Old Pound Road Committee seeks a voice in grant’s use for the property
- NEAL RENTZ
- 6 days ago
- 2 min read
By NEAL RENTZ
The Old Pound Road Committee came to a consensus April 7 to seek a role in the process of determining how a grant will be used for the property.
Committee Co-chair Alison Boak, who is a town board member, will speak with Supervisor Kevin Hansan about ways to provide input.
One of the ideas the committee agreed upon at a meeting Monday, April 7, was to have an ad hoc committee created by the board that would include some members of the Old Pound Road Committee, the Energy Action Committee and the Recreation Commission.
The Old Pound Road Committee was told at its Jan. 6 meeting that the Energy Action Committee’s trail subcommittee has a plan to use a state grant to create two trail extensions.
Nicole Shaffer, co-chair of the Energy Action Committee, said at the January meeting that one of the trail extensions would run along Westchester Avenue to the area of the Town Park entrance to the Pound Ridge hamlet and such sites as the library and elementary school.
The second proposed extension would be a nature trail that would continue a town path and connect the town-owned Old Pound Road property to the back of the Town Park.
The grant requires that the multi-use path to Old Pound Road must be six feet wide and compliant with the Americans with Disabilities Act. The grant needs to be matched by the same amount of funding from the town.

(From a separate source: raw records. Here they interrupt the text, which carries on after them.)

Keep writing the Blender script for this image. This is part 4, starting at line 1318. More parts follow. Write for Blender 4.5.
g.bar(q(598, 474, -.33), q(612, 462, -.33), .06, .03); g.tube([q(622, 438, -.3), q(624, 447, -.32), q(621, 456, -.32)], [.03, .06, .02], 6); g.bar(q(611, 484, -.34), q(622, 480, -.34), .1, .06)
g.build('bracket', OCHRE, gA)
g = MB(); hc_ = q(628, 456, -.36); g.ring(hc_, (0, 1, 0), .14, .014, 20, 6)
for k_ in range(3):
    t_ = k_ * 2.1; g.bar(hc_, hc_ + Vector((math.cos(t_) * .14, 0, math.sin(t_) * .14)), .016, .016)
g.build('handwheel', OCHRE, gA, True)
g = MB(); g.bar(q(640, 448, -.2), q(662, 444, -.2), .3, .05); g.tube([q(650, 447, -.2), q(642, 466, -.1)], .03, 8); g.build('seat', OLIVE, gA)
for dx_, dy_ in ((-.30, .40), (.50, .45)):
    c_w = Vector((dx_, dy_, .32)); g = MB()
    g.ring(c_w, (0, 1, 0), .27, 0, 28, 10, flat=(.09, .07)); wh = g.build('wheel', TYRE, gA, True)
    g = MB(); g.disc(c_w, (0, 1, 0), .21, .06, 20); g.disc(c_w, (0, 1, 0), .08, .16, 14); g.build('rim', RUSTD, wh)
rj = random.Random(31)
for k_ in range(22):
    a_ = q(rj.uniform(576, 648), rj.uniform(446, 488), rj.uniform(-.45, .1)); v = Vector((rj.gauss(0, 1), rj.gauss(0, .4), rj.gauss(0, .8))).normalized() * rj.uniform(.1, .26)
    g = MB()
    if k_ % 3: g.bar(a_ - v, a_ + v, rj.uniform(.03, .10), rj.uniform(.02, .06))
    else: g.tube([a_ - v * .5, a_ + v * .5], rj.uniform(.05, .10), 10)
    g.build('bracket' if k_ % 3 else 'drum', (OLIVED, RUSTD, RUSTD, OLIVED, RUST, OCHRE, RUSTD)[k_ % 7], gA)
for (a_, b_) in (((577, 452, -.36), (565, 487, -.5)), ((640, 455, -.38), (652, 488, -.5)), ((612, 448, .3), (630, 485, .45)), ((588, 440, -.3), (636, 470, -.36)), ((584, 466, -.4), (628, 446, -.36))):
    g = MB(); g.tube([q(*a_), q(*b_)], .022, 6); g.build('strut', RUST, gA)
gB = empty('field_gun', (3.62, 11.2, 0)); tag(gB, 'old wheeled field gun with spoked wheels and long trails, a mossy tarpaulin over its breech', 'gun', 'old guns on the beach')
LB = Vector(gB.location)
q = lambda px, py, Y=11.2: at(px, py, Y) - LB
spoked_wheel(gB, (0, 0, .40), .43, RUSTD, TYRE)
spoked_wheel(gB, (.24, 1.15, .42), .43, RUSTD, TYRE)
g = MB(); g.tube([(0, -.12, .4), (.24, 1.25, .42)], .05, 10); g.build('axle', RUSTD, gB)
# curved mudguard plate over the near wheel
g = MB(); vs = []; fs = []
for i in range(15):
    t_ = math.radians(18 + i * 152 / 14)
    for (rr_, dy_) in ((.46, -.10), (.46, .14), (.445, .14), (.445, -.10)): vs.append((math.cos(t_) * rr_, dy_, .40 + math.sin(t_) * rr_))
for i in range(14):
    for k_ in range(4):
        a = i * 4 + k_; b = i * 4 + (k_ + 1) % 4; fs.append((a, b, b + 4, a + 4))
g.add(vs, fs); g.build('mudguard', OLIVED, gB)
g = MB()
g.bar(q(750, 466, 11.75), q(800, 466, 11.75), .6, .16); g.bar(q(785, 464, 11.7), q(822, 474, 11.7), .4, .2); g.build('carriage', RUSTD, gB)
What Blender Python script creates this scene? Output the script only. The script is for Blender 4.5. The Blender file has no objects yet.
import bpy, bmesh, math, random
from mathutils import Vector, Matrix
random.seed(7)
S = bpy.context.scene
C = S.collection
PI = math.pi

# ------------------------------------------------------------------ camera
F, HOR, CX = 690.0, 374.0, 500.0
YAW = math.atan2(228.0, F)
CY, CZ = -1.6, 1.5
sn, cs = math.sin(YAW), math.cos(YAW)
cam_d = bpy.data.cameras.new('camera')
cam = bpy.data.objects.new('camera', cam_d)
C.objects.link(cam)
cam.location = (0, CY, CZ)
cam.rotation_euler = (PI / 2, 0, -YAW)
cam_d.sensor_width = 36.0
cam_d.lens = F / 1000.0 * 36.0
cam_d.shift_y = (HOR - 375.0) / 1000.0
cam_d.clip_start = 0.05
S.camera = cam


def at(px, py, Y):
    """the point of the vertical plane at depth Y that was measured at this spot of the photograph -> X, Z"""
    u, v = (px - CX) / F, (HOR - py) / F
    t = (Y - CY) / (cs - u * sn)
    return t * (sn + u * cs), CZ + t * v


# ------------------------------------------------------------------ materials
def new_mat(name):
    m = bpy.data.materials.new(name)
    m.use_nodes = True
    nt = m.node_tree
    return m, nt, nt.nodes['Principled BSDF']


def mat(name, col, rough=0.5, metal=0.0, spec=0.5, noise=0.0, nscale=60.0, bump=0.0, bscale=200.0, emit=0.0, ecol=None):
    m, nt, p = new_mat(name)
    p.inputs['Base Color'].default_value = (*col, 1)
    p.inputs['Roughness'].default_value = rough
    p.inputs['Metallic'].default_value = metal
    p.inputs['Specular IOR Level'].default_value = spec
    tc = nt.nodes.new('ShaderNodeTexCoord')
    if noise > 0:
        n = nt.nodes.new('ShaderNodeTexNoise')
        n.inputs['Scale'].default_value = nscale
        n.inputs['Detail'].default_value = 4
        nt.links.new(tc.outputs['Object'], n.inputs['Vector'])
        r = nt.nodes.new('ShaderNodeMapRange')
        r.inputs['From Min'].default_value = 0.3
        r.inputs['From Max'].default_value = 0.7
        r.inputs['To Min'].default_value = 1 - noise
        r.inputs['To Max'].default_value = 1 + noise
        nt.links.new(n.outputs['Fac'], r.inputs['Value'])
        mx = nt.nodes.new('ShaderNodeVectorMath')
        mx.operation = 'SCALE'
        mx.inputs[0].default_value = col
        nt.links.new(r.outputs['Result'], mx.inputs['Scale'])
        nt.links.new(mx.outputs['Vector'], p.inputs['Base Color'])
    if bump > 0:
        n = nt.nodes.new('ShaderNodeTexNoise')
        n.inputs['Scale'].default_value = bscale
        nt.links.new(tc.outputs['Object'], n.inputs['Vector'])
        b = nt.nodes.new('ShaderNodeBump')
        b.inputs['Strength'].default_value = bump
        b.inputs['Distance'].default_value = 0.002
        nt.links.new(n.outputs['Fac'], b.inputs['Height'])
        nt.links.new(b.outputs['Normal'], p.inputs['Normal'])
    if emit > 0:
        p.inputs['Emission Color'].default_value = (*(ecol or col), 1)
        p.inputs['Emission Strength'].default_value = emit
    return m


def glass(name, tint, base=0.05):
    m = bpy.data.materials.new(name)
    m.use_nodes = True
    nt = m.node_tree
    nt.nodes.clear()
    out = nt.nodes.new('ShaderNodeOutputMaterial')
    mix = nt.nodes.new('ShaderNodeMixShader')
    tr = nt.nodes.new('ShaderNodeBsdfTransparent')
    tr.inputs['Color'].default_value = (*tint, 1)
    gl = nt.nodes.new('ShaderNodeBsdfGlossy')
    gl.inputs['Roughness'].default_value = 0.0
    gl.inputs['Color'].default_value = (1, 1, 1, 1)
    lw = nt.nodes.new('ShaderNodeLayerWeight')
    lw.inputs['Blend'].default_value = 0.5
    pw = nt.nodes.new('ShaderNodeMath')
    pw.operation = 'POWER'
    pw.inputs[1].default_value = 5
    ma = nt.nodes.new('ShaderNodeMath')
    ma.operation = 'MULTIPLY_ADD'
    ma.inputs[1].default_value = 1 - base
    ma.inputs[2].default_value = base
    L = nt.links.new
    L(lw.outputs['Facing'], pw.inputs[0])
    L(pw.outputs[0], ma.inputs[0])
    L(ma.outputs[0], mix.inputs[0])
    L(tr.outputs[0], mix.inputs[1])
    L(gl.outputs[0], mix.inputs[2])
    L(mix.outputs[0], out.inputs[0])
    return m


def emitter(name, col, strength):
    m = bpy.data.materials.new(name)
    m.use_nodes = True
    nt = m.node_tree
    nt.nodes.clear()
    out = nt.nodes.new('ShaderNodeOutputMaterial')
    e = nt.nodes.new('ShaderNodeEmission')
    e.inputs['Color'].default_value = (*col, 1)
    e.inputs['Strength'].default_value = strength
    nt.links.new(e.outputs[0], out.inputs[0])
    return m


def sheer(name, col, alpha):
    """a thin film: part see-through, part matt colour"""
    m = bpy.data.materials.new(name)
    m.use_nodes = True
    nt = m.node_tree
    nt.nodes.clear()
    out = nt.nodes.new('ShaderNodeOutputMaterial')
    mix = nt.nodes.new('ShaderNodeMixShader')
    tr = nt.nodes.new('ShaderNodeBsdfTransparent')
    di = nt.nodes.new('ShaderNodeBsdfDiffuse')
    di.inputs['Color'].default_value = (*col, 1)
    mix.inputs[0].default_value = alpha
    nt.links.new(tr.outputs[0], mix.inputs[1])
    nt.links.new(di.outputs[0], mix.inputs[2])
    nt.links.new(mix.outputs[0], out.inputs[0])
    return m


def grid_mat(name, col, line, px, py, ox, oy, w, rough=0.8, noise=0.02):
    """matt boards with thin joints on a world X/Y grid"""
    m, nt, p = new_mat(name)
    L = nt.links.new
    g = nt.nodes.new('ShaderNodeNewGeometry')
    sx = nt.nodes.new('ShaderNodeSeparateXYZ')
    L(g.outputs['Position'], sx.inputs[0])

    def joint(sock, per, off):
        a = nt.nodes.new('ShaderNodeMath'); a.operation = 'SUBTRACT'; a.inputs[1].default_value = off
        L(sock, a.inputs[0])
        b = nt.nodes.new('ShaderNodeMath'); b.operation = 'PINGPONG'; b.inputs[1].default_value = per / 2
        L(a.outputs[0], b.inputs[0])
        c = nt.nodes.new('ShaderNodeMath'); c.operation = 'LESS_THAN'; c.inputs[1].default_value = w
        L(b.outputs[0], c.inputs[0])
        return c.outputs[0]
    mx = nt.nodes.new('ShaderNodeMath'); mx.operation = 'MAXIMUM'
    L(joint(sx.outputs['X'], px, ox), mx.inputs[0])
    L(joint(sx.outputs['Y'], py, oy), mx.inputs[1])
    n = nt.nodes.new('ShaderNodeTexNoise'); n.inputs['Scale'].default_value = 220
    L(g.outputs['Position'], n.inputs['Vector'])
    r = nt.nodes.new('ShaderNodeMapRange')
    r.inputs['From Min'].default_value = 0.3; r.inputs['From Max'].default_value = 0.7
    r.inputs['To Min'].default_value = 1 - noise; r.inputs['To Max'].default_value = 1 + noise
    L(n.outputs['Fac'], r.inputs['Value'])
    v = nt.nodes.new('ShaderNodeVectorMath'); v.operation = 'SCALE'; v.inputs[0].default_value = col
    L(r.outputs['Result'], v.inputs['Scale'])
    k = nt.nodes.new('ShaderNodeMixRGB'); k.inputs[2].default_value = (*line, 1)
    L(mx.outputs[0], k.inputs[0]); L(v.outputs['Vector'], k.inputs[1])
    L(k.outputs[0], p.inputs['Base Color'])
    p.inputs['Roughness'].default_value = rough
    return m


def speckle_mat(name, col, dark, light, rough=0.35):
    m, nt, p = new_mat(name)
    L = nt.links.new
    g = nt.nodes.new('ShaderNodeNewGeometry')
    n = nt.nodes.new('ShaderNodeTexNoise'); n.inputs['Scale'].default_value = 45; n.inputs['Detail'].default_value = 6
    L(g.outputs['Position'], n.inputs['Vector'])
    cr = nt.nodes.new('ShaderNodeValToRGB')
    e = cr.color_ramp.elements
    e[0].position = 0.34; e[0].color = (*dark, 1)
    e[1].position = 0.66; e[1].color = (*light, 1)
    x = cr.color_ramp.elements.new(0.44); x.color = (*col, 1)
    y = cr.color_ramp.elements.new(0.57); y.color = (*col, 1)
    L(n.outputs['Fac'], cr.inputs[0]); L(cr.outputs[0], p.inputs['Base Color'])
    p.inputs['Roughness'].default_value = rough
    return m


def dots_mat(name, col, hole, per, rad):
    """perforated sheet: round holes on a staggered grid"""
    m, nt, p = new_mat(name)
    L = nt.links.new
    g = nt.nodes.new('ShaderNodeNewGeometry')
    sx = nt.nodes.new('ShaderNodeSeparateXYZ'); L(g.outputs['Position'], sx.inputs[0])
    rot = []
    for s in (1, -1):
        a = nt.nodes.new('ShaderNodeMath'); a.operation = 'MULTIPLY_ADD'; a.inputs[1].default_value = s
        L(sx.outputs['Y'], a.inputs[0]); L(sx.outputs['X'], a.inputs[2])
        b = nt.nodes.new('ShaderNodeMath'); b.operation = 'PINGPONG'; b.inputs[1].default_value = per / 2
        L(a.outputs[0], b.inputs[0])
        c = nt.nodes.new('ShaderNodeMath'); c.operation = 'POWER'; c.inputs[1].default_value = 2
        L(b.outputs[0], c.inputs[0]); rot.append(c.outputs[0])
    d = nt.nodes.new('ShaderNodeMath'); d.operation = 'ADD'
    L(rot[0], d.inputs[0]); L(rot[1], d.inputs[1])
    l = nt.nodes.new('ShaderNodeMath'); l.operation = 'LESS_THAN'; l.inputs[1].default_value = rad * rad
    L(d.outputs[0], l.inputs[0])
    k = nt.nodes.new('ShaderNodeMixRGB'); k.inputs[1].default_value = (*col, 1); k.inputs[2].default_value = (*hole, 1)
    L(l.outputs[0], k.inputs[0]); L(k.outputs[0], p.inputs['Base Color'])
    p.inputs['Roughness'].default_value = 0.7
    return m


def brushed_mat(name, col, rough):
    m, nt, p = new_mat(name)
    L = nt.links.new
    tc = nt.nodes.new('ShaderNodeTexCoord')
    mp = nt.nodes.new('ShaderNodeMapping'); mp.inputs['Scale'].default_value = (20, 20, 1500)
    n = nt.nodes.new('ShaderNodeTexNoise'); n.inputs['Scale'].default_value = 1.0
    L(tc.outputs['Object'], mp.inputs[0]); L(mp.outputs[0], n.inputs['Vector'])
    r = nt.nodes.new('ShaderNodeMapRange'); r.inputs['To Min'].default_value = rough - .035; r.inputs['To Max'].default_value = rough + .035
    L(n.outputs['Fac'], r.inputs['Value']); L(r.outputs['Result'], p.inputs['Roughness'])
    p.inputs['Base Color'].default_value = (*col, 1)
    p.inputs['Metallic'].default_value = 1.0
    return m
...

Boak said previously the proposals for the new trail extensions would be subject to a town board public hearing.
The grant was obtained by the Energy Action Committee’s trails subcommittee last year with the assistance of the nonprofit New York-New Jersey Trail Conference.
At Monday’s meeting, Boak said the Town Board has the power to appoint ad hoc committees. The Old Pound Road Committee should be part of an ad hoc committee and she would speak with Hansan about the subject if her colleagues agreed, Boak said.
Old Pound Road Committee Co-chair Joseph Virgilio said he also felt the committee should help determine how the grant will be used.
“We’re looking to have a voice,” he said.
Committee member Robert Rauch said that he and his colleagues should have the opportunity to express what they feel should be done with the grant.
Committee member Mark Mosolino said there should be a plan to have access to the Old Pound Road property that would be handicapped accessible.
“We need to focus on this,” he said.
One suggestion Mosolino had was to provide a few parking spaces in the area between 5 and 7 Westchester Ave. for those with disabilities.
Pollinator gardens grants
Also at the meeting, the committee came to a consensus to seek private and federal grants to create pollinator gardens in the areas of Old Pound Road property’s three ponds.
Pollinator gardens are created to attract birds, bees and other insects that are beneficial.
“We should clean up these ponds,” Mosolino said.